On Jun 6, 2022, at 1:48 PM, Andy Lutomirski <luto@...nel.org> wrote:

> ⚠ External Email
> 
> On Mon, Jun 6, 2022, at 11:01 AM, Nadav Amit wrote:
>> From: Nadav Amit <namit@...are.com>
>> 
>> On extreme TLB shootdown storms, the mm's tlb_gen cacheline is highly
>> contended and reading it should (arguably) be avoided as much as
>> possible.
>> 
>> Currently, flush_tlb_func() reads the mm's tlb_gen unconditionally,
>> even when it is not necessary (e.g., the mm was already switched).
>> This is wasteful.
>> 
>> Moreover, one of the existing optimizations is to read mm's tlb_gen to
>> see if there are additional in-flight TLB invalidations and flush the
>> entire TLB in such a case. However, if the request's tlb_gen was already
>> flushed, the benefit of checking the mm's tlb_gen is likely to be offset
>> by the overhead of the check itself.
>> 
>> Running will-it-scale with tlb_flush1_threads show a considerable
>> benefit on 56-core Skylake (up to +24%):
> 
> Acked-by: Andy Lutomirski <luto@...nel.org>
> 
> But...
> 
> I'm suspicious that the analysis is missing something. Under this kind of workload, there are a whole bunch of flushes being initiated, presumably in parallel. Each flush does an RMW on mm_tlb_gen (which will make the cacheline exclusive on the initiating CPU). And each flush sends out an IPI, and the IPI handler reads mm_tlb_gen (which makes the cacheline shared) when it updates the local tlb_gen. So you're doing (at least!) an E->S and S->E transition per flush. Your patch doesn't change this.
> 
> But your patch does add a whole new case in which the IPI handler simply doesn't flush! I think it takes either quite a bit of racing or a well-timed context switch to hit that case, but, if you hit it, then you skip a flush and you skip the read of mm_tlb_gen.
> 
> Have you tested what happens if you do something like your patch but you also make the mm_tlb_gen read unconditional? I'm curious if there's more to the story than you're seeing.
> 
> You could also contemplate a somewhat evil hack in which you don't read mm_tlb_gen even if you *do* flush and instead use f->new_tlb_gen. That would potentially do a bit of extra flushing but would avoid the flush path causing the E->S transition. (Which may be of dubious value for real workloads, since I don't think there's a credible way to avoid having context switches read mm_tlb_gen.)

Thanks Andy. I still think that the performance comes from saving cache
accesses, which are skipped in certain cases in this workload. I would note
that this patch comes from me profiling will-it-scale, after Dave complained
that I ruined the performance in some other patch.
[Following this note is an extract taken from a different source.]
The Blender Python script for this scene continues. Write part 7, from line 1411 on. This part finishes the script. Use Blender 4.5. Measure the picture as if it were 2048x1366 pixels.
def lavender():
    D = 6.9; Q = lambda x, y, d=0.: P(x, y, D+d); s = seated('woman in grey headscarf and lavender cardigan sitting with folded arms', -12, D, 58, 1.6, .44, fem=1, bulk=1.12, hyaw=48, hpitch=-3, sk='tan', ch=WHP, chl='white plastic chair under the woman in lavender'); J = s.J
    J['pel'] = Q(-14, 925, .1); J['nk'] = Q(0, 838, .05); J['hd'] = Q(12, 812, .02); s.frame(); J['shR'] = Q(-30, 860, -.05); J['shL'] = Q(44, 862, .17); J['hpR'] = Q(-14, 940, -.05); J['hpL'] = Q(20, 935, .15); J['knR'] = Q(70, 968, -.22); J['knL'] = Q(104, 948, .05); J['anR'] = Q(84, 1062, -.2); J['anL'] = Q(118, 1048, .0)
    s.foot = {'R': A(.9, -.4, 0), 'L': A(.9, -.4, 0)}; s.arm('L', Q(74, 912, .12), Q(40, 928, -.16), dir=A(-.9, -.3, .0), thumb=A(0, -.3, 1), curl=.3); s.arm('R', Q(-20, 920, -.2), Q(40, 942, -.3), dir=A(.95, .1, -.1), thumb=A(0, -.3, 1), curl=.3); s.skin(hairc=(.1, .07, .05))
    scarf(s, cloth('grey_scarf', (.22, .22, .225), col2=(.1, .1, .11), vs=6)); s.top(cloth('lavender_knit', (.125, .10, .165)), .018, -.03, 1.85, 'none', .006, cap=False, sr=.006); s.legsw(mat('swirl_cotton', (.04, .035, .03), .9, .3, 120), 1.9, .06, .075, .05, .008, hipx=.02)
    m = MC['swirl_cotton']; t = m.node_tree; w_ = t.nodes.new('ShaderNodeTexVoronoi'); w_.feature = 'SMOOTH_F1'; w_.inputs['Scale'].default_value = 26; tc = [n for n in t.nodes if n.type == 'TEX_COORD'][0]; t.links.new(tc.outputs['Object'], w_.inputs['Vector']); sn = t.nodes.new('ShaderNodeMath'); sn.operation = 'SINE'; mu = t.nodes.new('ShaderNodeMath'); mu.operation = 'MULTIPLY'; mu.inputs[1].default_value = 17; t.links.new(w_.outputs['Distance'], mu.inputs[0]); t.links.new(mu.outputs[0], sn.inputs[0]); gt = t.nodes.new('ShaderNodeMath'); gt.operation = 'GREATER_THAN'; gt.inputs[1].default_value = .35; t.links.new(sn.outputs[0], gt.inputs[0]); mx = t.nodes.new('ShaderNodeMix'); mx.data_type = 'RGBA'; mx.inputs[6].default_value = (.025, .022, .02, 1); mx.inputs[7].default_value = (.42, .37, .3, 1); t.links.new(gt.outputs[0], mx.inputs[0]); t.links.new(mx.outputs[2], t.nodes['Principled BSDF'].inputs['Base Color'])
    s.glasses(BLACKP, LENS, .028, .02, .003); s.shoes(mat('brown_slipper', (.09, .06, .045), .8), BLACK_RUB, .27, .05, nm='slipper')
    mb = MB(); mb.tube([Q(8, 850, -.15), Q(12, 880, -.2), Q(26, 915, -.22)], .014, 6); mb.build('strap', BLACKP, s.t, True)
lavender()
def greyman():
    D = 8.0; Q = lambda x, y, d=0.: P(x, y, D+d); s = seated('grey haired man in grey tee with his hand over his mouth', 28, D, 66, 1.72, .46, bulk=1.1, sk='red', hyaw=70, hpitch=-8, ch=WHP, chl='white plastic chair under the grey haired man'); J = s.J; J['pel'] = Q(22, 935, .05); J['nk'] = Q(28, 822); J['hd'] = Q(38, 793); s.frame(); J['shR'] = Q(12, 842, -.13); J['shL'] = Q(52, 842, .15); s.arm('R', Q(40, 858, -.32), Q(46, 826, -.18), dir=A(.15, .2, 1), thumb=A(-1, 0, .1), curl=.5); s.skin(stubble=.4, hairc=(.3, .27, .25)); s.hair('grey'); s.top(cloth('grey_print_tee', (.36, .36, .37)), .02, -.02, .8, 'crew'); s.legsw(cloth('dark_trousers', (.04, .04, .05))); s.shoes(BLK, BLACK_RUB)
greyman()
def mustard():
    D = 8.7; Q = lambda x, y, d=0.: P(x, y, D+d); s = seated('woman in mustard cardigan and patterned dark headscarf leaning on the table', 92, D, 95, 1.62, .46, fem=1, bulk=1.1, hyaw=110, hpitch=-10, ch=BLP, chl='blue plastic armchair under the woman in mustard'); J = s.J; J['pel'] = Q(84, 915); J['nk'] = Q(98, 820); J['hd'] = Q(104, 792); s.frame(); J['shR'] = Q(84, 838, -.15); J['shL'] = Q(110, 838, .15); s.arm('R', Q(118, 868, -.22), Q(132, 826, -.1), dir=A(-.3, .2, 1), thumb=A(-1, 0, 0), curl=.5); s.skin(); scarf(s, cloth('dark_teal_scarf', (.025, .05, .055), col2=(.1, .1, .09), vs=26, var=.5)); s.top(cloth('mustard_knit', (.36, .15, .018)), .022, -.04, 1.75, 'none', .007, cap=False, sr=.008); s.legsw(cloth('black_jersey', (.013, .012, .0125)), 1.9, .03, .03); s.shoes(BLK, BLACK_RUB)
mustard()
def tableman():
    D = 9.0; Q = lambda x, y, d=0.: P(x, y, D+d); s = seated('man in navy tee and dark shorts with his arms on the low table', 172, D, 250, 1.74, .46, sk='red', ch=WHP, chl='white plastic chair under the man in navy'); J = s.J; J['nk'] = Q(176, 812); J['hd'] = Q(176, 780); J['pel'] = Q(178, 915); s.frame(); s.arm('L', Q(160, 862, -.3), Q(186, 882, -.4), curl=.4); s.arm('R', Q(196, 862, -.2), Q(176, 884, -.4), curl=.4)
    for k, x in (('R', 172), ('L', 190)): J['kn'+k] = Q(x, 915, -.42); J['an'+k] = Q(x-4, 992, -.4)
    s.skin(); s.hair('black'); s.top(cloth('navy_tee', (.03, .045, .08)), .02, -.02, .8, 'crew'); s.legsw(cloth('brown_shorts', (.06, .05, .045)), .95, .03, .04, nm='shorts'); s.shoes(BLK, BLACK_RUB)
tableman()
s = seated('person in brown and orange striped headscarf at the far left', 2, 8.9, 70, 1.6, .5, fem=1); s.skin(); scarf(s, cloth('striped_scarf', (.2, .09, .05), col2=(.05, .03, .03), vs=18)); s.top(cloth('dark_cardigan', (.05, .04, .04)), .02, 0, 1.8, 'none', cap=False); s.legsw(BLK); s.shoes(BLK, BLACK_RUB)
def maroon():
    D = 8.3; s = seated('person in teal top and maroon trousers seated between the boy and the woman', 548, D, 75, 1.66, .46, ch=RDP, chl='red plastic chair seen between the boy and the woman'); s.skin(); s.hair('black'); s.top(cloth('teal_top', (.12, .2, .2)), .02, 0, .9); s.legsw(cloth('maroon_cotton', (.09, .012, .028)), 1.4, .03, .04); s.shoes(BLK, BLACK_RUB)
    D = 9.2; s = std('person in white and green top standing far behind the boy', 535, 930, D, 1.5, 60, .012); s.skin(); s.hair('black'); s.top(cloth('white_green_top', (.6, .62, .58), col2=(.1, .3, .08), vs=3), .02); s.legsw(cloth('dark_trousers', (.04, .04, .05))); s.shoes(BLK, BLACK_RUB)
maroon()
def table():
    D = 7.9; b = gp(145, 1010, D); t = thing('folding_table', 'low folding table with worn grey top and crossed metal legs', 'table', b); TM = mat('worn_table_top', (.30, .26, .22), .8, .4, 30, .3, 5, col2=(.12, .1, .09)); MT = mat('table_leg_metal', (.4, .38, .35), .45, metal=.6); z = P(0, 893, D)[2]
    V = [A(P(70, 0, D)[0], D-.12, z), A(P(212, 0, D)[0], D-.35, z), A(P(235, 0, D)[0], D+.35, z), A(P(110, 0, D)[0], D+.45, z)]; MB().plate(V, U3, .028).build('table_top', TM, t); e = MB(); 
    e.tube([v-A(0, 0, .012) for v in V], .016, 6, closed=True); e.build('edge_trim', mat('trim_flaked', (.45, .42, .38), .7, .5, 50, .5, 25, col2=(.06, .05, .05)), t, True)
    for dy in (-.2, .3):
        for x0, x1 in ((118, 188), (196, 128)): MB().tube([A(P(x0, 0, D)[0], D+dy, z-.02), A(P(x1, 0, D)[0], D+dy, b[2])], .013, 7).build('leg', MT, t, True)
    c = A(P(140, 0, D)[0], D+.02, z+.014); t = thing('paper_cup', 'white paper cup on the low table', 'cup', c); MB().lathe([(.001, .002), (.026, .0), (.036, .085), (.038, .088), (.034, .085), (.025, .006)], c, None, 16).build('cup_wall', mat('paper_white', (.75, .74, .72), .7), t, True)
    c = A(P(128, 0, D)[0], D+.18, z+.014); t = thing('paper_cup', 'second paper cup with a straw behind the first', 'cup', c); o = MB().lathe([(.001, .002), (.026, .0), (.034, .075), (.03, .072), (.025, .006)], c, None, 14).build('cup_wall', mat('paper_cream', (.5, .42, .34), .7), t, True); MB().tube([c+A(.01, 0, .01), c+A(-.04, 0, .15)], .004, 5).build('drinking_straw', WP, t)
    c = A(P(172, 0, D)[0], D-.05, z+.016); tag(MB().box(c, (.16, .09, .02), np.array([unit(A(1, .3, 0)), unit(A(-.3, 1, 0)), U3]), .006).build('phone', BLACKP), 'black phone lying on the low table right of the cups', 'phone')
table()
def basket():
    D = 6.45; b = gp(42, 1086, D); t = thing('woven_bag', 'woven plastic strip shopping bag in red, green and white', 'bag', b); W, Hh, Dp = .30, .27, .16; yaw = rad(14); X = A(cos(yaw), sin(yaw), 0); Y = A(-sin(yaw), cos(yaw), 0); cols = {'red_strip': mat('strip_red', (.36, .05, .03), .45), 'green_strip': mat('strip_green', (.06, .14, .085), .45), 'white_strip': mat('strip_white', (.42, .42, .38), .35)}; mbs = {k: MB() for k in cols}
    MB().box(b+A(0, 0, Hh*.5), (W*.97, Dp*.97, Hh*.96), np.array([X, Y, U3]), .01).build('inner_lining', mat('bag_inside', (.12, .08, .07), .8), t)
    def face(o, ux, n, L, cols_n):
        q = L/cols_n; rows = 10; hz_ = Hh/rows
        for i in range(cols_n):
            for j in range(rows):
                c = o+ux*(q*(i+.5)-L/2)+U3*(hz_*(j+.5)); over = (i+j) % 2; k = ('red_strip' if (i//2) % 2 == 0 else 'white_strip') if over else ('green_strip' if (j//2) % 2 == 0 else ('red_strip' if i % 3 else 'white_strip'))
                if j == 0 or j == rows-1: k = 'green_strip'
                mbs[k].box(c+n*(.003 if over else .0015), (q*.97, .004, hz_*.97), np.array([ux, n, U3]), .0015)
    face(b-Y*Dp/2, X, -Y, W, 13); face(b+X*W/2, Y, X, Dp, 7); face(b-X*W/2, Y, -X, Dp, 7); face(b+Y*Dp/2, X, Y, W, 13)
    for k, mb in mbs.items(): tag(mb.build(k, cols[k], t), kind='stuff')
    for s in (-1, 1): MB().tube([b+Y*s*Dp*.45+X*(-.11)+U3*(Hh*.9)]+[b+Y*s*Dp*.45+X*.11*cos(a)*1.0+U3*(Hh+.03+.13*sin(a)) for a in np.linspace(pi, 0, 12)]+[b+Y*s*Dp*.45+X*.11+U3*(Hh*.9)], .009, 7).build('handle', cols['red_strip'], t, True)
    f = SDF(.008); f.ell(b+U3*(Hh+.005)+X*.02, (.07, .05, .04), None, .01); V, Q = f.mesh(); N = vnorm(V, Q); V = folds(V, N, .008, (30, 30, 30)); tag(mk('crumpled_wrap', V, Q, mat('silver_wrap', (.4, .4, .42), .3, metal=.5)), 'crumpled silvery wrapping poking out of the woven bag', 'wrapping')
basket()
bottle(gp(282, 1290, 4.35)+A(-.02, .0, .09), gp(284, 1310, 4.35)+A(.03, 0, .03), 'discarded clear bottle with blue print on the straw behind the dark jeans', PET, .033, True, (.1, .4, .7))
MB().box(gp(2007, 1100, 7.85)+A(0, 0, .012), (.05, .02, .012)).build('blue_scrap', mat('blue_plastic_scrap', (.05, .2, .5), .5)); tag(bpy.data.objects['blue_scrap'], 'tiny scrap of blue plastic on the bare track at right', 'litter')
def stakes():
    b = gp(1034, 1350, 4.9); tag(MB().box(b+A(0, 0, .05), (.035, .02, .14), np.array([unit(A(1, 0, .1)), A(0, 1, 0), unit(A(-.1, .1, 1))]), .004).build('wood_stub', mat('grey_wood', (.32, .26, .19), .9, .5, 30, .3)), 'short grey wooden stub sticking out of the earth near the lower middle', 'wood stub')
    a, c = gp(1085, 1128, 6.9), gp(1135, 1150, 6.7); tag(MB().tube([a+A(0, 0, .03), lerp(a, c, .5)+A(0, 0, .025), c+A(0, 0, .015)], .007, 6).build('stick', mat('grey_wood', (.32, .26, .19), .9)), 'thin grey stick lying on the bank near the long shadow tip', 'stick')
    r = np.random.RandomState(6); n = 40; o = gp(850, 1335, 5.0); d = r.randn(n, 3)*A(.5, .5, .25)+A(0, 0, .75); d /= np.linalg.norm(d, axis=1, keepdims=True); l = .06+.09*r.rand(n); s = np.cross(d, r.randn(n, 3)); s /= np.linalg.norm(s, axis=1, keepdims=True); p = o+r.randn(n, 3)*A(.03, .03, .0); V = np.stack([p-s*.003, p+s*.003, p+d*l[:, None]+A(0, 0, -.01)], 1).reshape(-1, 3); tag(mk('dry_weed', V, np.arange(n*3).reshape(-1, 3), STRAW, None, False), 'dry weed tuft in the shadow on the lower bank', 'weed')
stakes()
So this is not a random
“I tried something and it’s better”.

I vaguely remember profiling the number of cache-[something] and seeing an
effect, and I cannot explain such performance improvement by just skipping a
flush. But...

Having said all of that, I will run at least the first experiment that you
asked for. I was considering skipping reading mm_tlb_gen completely, but for
the reasons that you mentioned considered it as something that might
introduce performance regression for workloads that are more important than
will-it-scale.

I would also admit that I am not sure how to completely prevent speculative
read of mm->tlb_gen. I guess a serializing instruction is out of the
question, so this optimization is a best-effort.